RegionEnter pushes an ArenaMark recording the pool's position and destructor count. RegionExit pops the mark, runs destructors for objects allocated since the mark, and rewinds the pool. This is transparent to user code — it's entirely compiler-directed.

Inter-fiber value exchange

When a fiber yields a value to its parent, that value must survive the child's death. Two mechanisms handle this, chosen at fiber creation time based on signal inference:

Shared allocator routing (yielding fibers): The child fiber routes all allocations to a SharedAllocator owned by the parent's FiberHeap. The parent reads yielded values directly — zero copy, zero serialization.

Outbox mechanism (newer path): The parent installs an outbox SlabPool before child execution. Between OutboxEnter/OutboxExit bytecodes, allocations go to the outbox. At yield time, values in the private pool are deep-copied to the outbox; values already in the outbox are returned directly. Previous outboxes are preserved so the parent can read values from earlier yields. All outboxes are freed in bulk on fiber death.

Silent fibers (no yields): neither mechanism is needed. The fiber allocates exclusively into its own private pool with no indirection overhead.

Ownership topology

root fiber
├── private pool            ← root's own allocations (SlabPool → BumpArena pages)
├── shared allocator        ← child A's allocations (yielded values live here)
│   └── child A
│       ├── private pool    ← idle (child yields; allocations route to parent)
│       └── shared alloc    ← grandchild's allocations
│           └── grandchild
│               └── ...
└── (child B: silent)
    └── private pool        ← child B's own allocations (no sharing needed)

Silent fibers use their private pool exclusively. Scope marks reclaim

short-lived objects. Teardown on death reclaims everything.

Yielding fibers route allocations to the parent's shared allocator (or

outbox). Their private pool is essentially idle.

Parent fibers own shared allocators in owned_shared and outboxes in

old_outboxes. Both are torn down on clear().

Why this works without a GC

The memory model exploits two properties that the compiler guarantees:

1. Signal inference determines ownership at creation time. The compiler classifies every function as Silent, Yields, or Polymorphic. By the time a fiber is created, the runtime knows whether it will yield. This is the decision point for shared-allocator routing — no runtime heuristics, no profiling, no fallback.

2. Tofte-Talpin region inference determines scope reclamation. Region inference assigns each allocation to a lexical scope; escape analysis proves which scopes cannot leak values. These scopes get RegionEnter/RegionExit instrumentation for free.
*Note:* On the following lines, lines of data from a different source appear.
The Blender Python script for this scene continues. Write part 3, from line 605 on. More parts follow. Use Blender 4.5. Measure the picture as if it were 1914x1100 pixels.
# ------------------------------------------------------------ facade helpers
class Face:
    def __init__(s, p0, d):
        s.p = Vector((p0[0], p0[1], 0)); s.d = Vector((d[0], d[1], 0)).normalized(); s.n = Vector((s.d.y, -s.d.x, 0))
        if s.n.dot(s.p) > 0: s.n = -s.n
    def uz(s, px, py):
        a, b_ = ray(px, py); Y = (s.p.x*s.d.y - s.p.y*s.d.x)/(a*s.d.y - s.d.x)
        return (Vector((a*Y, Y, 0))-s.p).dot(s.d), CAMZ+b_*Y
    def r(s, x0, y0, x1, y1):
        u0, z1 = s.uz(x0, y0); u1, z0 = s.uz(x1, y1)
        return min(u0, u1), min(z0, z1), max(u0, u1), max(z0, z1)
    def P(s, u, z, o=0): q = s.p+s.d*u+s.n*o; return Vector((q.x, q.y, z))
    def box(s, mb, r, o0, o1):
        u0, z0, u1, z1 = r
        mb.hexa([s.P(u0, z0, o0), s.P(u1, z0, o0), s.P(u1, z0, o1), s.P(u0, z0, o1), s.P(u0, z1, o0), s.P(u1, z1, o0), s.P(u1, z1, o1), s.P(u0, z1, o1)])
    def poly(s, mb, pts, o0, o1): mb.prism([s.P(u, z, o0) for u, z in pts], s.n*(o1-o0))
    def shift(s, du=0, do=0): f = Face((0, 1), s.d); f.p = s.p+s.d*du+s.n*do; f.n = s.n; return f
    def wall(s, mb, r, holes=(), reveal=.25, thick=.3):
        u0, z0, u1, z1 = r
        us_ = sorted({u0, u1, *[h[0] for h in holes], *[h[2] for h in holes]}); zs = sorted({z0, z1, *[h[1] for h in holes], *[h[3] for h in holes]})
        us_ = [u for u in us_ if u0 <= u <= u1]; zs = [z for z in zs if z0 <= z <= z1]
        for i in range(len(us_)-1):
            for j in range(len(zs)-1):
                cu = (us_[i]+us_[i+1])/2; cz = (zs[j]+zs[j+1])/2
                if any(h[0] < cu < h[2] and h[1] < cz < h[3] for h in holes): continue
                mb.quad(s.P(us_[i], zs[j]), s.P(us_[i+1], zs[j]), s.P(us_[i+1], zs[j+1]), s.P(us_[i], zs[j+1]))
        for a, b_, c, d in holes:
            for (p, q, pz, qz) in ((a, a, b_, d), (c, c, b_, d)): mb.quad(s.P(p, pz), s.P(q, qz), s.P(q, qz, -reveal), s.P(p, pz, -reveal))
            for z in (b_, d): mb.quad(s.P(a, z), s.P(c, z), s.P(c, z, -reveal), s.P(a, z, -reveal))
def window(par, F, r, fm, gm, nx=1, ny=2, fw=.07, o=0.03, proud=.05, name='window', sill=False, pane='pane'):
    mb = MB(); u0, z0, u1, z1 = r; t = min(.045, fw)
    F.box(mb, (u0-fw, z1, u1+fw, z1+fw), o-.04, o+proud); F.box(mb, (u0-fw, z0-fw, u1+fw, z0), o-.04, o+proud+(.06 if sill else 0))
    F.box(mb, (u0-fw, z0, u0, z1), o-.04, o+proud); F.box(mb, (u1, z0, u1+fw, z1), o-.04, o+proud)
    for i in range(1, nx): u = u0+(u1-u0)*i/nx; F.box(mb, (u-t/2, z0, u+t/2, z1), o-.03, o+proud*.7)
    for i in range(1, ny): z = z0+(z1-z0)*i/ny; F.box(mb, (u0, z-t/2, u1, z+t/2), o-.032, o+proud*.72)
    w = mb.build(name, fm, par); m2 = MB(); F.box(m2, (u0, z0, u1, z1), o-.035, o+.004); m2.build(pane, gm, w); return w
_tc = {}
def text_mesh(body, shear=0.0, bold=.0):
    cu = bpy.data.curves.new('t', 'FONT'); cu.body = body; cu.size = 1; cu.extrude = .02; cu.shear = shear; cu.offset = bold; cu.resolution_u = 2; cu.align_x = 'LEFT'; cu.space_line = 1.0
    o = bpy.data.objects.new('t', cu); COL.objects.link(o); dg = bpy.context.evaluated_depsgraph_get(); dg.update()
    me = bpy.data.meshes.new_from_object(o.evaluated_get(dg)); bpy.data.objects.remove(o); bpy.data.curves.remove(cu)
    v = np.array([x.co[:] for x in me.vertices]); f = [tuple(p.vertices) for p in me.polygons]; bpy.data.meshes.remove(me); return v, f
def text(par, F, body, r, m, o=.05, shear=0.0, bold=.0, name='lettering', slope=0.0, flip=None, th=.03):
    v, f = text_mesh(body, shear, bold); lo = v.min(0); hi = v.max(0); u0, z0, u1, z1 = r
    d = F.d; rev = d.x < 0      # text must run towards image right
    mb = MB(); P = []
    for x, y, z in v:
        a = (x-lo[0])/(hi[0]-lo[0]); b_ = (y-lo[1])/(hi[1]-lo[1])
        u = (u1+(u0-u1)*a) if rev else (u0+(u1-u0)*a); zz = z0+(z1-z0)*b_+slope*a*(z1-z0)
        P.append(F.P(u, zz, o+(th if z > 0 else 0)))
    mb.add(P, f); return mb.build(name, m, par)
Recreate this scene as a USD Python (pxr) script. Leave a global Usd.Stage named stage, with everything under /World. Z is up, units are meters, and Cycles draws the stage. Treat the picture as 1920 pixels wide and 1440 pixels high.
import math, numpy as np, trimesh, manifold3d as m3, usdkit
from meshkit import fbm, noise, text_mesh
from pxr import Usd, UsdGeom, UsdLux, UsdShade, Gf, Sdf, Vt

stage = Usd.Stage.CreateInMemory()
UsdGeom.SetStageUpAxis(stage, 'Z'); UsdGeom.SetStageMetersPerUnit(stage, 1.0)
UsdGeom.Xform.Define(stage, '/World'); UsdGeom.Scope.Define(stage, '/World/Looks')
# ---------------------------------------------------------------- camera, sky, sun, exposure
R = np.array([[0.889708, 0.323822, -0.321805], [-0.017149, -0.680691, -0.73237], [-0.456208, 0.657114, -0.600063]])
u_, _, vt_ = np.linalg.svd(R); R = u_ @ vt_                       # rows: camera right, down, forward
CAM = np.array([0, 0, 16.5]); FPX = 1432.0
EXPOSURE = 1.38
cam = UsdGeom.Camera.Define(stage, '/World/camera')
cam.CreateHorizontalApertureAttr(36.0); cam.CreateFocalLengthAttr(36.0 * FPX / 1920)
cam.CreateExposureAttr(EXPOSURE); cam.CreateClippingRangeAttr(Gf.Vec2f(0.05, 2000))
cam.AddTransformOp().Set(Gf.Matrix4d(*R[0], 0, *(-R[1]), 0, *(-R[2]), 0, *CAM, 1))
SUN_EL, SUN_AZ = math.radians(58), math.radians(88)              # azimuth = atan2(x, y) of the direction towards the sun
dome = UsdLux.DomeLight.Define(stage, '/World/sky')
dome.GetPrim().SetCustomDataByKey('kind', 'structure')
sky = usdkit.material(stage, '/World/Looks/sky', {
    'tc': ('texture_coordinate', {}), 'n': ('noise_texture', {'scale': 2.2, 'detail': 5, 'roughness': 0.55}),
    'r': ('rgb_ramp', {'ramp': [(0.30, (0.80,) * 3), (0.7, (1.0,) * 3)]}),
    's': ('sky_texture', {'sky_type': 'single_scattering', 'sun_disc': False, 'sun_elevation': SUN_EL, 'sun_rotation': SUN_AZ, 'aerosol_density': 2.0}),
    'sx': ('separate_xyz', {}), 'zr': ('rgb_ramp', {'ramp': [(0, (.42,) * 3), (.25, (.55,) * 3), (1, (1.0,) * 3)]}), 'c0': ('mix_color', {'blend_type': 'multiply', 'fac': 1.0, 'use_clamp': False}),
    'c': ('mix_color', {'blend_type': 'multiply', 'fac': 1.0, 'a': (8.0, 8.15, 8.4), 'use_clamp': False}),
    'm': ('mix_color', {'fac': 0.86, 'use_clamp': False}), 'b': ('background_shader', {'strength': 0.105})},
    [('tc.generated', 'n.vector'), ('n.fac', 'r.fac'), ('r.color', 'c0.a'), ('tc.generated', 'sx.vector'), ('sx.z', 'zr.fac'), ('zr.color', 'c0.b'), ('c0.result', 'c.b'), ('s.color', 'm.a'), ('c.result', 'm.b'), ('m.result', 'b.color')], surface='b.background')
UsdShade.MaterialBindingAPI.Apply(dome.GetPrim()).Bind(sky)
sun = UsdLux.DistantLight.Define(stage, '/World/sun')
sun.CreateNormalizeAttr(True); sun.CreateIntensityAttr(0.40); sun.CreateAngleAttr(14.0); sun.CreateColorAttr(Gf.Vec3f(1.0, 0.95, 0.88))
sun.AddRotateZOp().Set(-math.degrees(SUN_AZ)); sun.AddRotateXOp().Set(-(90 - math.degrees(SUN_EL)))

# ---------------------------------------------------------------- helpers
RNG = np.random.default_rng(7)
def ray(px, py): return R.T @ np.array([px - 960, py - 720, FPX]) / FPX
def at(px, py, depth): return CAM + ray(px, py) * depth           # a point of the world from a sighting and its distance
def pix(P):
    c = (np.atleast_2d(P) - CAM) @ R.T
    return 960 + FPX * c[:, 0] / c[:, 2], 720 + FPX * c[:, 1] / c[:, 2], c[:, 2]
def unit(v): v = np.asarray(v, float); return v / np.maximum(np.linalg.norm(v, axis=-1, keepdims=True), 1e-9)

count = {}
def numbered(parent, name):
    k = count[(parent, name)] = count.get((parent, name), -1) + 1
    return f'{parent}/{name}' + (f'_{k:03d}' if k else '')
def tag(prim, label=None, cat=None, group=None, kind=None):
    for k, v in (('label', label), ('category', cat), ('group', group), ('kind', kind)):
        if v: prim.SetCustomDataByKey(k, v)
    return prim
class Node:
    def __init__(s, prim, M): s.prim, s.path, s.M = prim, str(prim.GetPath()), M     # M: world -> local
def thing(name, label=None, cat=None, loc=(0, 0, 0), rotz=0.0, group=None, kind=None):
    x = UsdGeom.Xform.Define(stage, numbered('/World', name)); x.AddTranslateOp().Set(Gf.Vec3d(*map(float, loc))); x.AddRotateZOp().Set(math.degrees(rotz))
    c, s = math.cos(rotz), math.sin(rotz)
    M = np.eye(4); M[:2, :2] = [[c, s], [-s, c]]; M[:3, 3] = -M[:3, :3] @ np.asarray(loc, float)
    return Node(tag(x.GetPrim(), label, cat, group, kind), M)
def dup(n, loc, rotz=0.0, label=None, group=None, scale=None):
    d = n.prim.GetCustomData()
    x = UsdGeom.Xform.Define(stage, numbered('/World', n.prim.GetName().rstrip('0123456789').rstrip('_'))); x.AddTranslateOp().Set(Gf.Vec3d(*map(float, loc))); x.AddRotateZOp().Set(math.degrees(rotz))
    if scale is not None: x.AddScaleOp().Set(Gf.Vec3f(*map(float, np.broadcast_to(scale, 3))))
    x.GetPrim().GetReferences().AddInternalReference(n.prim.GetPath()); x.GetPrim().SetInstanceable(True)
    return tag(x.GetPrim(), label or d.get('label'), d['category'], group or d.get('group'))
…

Together, these give deterministic memory management with no GC pauses, no write barriers, no card tables, and no stop-the-world collection. Memory is reclaimed at four granularities: scope exit, tail-call rotation, flip rotation, and fiber death — all in bounded time.

Introspection

# current object count (local + shared)
(arena/count)               # => integer

# bytes committed by arena pages
(arena/bytes)               # => integer

# peak object count since last reset
(arena/peak)                # => integer

# net allocations from a thunk
(def result (arena/allocs (fn [] (pair 1 2))))
(first result)              # => (1 2)
(rest result)               # => 1

# detailed stats (returns a struct via vm/query)
(arena/stats)
# => {:object-count N :peak-count N :allocated-bytes N
#     :object-limit nil :scope-depth N :dtor-count N
#     :root-live-count N :root-alloc-count N :shared-count N
#     :active-allocator nil :scope-enter-count N :scope-dtor-count N}

# allocation limits (dangerous — for debugging only)
(arena/set-object-limit 10000)  # => previous limit or nil
(arena/object-limit)            # => 10000
(arena/set-object-limit nil)    # => 10000 (restore unlimited)

# manual checkpoint/reset (dangerous — invalidates live Values)
(def m (arena/checkpoint))
(pair 1 2)
(arena/reset m)
# the cons cell is now invalid — do not reference it

arena/count and arena/bytes operate directly on thread-local state with zero allocation overhead. arena/stats uses a query signal so the VM can snapshot heap state consistently.

Measuring your code

The arena/allocs primitive measures net heap allocations from any expression:

(def result (arena/allocs (fn [] (string "hello" " " "world"))))
(first result)              # => "hello world"
(rest result)               # => 1 (one string allocation)

For loop patterns, measure at two scales to detect linear leaks:

(defn measure-loop [n]
  (def before (arena/count))
  (def @i 0)
  (while (< i n)
    {:x i}
    (assign i (+ i 1)))
  (- (arena/count) before))

(def d100 (measure-loop 100))
(def d10k (measure-loop 10000))

# bounded: d100 and d10k are both small, d10k is not 100x d100
(println "d100=" d100 " d10k=" d10k)

Known leak patterns

These patterns leak linearly and cannot be fixed without drop-on-overwrite semantics or reference counting:

Pattern	Why it leaks
`(assign var (struct ...))` in a loop	Old value referenced by `var`
`(assign s (concat s "x"))` in a loop	Old string referenced by `s`
`(push arr (struct ...))` in a loop	Struct stored in growing array
`(put s :key (string ...))` in a loop	Old string stored in struct

These are inherent — the value genuinely escapes its scope. If you must accumulate, be aware that the accumulated data lives until the containing fiber dies.